Malheureusement, la situation est bien différente chez nous. «Le plein air hivernal est globalement en baisse au Québec», note Nathalie Schneider, rédactrice en chef du magazine Géo Plein Air. On a beau instituer des campagnes de publicité ou créer de toutes pièces des célébrations hivernales, on sent bien que le Québécois moyen préfère jouer les oiseaux migrateurs dès qu’il en a l’occasion. «Les Scandinaves, eux, s’assoient dehors autour des braséros pour discuter, au lieu de s’enfermer dans des centres commerciaux surchauffés», constate Louis-Edmond Hamelin. Le froid rend intelligent S’il est un point commun que le Québec partage avec les autres pays du Nord, c’est bien l’inventivité. Une des plus grandes multinationales québécoises, Bombardier, est née de la nécessité de s’adapter à l’hiver, quand un patenteux a eu l’idée d’inventer la motoneige. Et bien avant, les peuples autochtones y allaient de leurs propres trouvailles pour combattre la froidure. Ainsi, les Inuits ont vite compris que l’isolation thermique des vêtements est étroitement liée à leur capacité d’emprisonner l’air – mauvais conducteur du froid – entre deux pelures. À cet égard, Élise Dubuc signale que, «par grand froid, les Inuits portent deux couches de vêtements, l’un avec la fourrure de caribou tournée vers l’intérieur, et l’autre tournée vers l’extérieur».

En outre, les Inuits ont depuis longtemps réalisé que l’air chaud monte et qu’on peut évacuer le trop-plein d’un manteau en ouvrant le capuchon – une technique d’ailleurs reprise par l’industrie du plein air, et qui a inspiré l’ajout de fermetures éclair sous les manches.

« L’hiver réveille aussi notre imagination, constate Bernard Voyer, car c’est une période qui nous pousse à l’intériorisation, ce qui évite de trop stimuler l’activité cérébrale. Par exemple, nous sommes moins exposés aux couleurs et aux odeurs; notre cerveau dépense alors moins d’énergie, puisqu’il a moins de matière à traiter.» Du reste, la saison hivernale semble autant inciter au rapprochement que refroidir les ardeurs belliqueuses: en effet, selon le Dr François Prévost, les communautés bien adaptées au froid ont généralement un sens de l’entraide développé, et on y observe moins de violence entre les individus.

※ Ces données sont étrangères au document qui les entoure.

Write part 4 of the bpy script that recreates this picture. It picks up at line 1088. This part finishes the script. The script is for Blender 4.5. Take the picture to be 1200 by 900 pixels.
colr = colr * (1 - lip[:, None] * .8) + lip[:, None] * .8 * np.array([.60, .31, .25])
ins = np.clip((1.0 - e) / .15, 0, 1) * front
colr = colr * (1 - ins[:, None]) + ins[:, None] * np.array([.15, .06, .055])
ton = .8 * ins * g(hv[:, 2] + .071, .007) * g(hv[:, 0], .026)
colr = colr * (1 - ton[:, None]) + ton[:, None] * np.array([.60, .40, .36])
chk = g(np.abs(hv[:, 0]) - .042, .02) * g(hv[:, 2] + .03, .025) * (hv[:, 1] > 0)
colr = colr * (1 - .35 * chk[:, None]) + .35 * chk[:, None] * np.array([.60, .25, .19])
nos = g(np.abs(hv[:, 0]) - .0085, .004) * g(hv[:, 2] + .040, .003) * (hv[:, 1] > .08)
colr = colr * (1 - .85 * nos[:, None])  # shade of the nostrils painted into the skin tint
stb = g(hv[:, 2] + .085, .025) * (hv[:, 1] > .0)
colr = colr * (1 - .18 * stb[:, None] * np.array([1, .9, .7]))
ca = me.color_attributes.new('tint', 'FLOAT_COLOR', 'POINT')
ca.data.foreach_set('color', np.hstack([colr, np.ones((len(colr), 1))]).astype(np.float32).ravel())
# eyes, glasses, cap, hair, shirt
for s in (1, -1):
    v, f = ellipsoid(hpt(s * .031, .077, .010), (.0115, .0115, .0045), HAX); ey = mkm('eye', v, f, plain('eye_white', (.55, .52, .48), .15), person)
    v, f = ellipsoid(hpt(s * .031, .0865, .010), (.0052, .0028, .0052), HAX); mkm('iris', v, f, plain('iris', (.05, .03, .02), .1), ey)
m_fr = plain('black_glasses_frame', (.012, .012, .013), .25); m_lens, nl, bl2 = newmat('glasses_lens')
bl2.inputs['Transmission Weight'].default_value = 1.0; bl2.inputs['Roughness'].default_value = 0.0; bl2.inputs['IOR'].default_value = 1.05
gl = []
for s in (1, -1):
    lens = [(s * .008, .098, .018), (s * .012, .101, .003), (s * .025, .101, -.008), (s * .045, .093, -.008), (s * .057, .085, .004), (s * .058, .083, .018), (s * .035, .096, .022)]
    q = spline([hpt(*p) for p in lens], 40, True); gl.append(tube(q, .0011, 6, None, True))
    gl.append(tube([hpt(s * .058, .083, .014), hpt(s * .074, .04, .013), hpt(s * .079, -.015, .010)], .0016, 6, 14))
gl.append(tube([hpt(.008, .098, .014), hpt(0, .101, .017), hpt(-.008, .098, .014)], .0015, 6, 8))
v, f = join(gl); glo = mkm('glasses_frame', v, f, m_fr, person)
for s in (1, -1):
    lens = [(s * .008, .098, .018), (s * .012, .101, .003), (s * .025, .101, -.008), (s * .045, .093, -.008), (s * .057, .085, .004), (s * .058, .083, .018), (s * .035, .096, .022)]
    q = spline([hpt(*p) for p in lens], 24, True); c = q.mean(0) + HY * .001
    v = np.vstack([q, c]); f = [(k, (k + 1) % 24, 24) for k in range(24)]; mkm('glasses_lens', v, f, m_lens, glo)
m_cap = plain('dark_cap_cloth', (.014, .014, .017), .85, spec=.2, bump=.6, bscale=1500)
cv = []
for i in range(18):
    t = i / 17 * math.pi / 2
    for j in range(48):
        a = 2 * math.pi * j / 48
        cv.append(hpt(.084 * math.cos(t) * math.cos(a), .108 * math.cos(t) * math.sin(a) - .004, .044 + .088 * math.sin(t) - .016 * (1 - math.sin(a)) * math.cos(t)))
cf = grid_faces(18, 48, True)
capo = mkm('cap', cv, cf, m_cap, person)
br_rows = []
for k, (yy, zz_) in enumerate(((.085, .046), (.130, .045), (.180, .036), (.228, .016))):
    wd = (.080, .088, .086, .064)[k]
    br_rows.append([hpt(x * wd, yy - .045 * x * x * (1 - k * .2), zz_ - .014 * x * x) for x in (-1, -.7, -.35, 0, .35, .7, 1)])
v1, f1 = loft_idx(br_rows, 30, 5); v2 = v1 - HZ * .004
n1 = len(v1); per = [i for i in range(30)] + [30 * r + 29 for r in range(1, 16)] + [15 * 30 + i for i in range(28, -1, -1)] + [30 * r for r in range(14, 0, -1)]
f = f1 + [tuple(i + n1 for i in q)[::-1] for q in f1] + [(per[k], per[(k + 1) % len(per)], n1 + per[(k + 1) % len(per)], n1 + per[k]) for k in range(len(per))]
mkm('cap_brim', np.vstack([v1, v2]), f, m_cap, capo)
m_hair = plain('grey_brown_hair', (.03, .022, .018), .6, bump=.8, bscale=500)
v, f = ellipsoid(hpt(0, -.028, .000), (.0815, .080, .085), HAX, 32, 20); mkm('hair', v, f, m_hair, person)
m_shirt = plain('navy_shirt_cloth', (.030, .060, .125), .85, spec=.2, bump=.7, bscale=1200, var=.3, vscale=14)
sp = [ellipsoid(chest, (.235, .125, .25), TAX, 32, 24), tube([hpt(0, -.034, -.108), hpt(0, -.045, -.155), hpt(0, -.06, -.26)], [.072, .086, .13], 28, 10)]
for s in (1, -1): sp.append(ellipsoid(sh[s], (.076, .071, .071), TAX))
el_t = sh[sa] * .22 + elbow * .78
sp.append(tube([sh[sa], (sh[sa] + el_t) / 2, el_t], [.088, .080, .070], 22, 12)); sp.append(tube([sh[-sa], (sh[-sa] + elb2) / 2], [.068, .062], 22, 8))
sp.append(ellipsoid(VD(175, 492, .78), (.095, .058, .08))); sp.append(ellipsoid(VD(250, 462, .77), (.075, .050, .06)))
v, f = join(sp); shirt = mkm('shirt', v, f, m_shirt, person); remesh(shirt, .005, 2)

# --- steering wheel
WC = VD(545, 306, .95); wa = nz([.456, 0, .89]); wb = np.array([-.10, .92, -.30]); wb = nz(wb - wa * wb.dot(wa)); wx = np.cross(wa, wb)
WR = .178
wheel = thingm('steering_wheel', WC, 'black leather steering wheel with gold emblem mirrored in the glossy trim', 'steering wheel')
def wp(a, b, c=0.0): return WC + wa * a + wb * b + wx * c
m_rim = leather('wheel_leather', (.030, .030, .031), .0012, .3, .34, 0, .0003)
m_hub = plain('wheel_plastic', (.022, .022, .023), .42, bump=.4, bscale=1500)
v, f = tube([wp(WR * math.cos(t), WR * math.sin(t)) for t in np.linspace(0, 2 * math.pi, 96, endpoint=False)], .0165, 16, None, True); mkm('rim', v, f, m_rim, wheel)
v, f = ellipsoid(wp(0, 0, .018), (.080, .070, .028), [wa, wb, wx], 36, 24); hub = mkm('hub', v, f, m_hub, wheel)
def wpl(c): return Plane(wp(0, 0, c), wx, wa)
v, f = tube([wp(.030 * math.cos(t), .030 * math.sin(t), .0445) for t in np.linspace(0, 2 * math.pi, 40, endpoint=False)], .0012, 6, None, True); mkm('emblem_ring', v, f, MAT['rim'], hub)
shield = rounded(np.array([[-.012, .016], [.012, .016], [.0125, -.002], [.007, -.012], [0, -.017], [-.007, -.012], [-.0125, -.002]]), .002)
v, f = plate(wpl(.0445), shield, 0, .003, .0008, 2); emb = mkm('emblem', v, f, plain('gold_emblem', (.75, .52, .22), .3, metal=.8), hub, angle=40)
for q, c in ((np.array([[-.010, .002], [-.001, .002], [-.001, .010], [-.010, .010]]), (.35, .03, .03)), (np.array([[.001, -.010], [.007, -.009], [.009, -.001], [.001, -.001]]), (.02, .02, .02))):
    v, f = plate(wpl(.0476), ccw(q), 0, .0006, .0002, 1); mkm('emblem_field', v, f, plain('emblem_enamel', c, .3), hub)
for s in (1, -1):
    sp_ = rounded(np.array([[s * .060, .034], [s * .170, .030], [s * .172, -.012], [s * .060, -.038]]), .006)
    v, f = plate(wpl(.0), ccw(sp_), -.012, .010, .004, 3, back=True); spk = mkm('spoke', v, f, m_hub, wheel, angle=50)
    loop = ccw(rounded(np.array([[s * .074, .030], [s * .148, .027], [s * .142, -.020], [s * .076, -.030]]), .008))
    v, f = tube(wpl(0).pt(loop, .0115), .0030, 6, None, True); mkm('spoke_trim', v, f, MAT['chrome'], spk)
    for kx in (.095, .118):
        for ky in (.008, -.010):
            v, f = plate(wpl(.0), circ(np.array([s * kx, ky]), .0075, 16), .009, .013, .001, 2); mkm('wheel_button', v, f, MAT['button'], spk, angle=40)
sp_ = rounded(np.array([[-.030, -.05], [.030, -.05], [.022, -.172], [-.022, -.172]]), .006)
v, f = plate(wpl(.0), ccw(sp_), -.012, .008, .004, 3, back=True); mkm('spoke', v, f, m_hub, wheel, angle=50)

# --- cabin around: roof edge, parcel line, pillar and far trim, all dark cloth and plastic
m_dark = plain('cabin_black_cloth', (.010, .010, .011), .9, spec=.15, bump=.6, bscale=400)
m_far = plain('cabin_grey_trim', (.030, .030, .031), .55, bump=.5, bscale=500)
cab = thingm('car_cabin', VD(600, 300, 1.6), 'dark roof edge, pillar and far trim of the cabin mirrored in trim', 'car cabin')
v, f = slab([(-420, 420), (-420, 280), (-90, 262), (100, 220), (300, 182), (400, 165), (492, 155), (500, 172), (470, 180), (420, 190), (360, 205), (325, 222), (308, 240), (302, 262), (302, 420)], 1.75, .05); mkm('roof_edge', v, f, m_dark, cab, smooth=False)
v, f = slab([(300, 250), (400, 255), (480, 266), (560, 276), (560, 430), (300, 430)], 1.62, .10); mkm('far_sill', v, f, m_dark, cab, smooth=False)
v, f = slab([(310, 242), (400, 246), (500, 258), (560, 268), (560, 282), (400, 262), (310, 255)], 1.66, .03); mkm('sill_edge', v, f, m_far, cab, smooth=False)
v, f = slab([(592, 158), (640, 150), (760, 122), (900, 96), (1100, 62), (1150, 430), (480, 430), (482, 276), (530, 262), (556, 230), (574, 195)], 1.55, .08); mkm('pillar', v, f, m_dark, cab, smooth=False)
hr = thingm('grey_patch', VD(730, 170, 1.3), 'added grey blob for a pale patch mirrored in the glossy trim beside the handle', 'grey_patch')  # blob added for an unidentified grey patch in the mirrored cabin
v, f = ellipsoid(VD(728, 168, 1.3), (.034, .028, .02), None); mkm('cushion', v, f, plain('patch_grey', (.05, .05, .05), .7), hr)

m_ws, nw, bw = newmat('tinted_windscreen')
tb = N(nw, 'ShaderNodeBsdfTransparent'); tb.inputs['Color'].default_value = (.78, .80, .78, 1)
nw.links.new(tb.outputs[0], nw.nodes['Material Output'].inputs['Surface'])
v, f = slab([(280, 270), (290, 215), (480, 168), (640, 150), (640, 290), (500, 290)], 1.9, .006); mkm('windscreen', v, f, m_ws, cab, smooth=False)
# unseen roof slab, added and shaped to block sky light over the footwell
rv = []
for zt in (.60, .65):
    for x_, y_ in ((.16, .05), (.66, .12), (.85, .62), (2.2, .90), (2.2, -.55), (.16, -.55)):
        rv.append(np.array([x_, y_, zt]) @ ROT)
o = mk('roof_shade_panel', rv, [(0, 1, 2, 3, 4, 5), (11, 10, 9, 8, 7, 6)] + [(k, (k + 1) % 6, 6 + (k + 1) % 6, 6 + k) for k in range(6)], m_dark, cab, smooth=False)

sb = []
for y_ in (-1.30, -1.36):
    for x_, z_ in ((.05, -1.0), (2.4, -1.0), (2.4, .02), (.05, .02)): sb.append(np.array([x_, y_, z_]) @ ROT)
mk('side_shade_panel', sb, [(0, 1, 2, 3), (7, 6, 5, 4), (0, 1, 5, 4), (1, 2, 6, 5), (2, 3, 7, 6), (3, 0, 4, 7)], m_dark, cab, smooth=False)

Bref, s’il continue de profondément diviser les Québécois, l’hiver n’est pas toujours le monstre que ses détracteurs se plaisent à décrier. Même qu’il entraîne des conséquences parfois insoupçonnées. «Ce que j’aime par-dessus tout de l’hiver, lance Bernard Voyer, c’est qu’il est un véritable bulldozer social qui aplanit tout: sous la neige, tout le monde est pareil, tout le monde est égal!»